** Begin RECORD LIST **

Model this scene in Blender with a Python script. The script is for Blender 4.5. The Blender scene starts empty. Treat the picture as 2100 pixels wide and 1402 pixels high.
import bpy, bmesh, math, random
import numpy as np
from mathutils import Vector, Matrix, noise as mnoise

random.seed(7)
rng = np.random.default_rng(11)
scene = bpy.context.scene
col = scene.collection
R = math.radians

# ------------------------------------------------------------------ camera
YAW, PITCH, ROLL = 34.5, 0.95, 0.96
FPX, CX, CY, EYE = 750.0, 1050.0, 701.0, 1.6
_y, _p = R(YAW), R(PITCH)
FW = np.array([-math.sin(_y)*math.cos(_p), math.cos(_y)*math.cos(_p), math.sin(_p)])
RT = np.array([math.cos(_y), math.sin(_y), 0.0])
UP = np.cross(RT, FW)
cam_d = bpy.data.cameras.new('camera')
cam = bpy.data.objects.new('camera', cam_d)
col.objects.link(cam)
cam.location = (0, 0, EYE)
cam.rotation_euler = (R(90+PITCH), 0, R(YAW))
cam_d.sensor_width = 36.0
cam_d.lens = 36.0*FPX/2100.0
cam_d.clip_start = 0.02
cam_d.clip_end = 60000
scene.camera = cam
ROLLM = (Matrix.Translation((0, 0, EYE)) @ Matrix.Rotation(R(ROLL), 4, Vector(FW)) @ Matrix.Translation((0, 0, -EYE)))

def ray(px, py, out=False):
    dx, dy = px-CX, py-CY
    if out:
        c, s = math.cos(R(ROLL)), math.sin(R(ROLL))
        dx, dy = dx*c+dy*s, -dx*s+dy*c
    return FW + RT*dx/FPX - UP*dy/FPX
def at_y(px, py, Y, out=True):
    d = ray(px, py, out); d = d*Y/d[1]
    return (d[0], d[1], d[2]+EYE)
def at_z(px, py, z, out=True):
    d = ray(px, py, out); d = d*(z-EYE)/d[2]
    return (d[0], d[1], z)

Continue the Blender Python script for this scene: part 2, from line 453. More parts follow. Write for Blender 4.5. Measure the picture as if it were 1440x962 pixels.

** End RECORD LIST **

WORK TO DO: From the opening line of the data above, please print each line as written up to and including the line that contains "from mathutils import", and nothing more.

FINAL ANSWER:
Model this scene in Blender with a Python script. The script is for Blender 4.5. The Blender scene starts empty. Treat the picture as 2100 pixels wide and 1402 pixels high.
import bpy, bmesh, math, random
import numpy as np
from mathutils import Vector, Matrix, noise as mnoise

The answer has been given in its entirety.